As the economy is picking up growth momentum, and tax collections promise to stay buoyant, there was some expectation that fiscal consolidation would be sharper than what has been presented. Finance minister Nirmala Sitharaman has aimed for a fiscal deficit of 6.4% of GDP, about 0.4% more than what markets were expecting. Given that nominal GDP could be around 260 trillion, this implies a very high quantum of borrowing from savers in the economy, as high as 15 trillion of gross borrowing from the market. This might soak up most of the domestic economy’s financial savings, and we may have to turn to foreign inflows. Those flows were robust this year, and hopefully will continue to be so next year. India’s rupee sovereign bonds were expected to be included in global bond indices, which would have attracted even higher inflows from abroad. But that needed a crucial tax amendment, which does not seem to have been proposed in the latest budget. A new idea, that of green sovereign bonds, has been mooted, and that too might attract more flows from abroad. However, given the Centre’s higher-than-expected borrowing requirement, long-term interest rates will go up. This will be exacerbated by the liquidity tightening that is imminent in the US, due to raging inflation amid a surge in demand there. What makes matters even more complicated is a spike in the global oil price, partly caused by the geopolitical flashpoints of Ukraine and Taiwan.
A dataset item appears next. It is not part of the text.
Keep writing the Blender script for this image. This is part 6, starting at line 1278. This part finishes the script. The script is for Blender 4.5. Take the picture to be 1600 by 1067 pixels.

Hence, the main theme is that the budget represents an aggressive fiscal bet on high growth. Thankfully, the extra fiscal spending is almost wholly focused on capital spending: i.e. on roadways, railway, ports, airports and so on, which will spur growth in the future. Total public spending on infrastructure could reach 3% of GDP, which would go a long way in sustaining long-term growth. This also has the potential to crowd-in rather than crowd-out private capital spending. An important consideration is that the government needs to beef up capacity to execute large capital expenditure projects (i.e. their tendering, contracting aspects) worth nearly 20 trillion annually, as envisaged for the National Infrastructure Pipeline. Apart from capital expenditure, exports too could prove to be an important driver of economic growth, as outdated Special Economic Zone policies are to be revamped. The fact that some input duties have been brought down to enable the global competitiveness of some domestic industries bodes well for the government’s ‘Make in India’ initiative and participation in global value chains.

This budget offers a nod to the increasing importance of crypto assets, which have been brought under the tax net. The introduction of a blockchain-based digital central bank currency in 2022-23 will make India one of the very few countries in the world to do so. It will give a huge boost to talent in the fast-emerging fields of cryptography and fintech. Initiatives like drones as a service, a national policy for EV-battery swapping and ambitious targets for renewable energy all speak of an aspirational, future-focused development policy.

The budget speech made several references to India at 100, thus giving a long-term flavour to policy thinking. Many policy initiatives and reforms—such as labour, tax, financial sector and bankruptcy reforms— take several years and often many electoral cycles to become effective. So, a longer term outlook and stable tax policies are what were needed. And on this point, the budget has done admirably.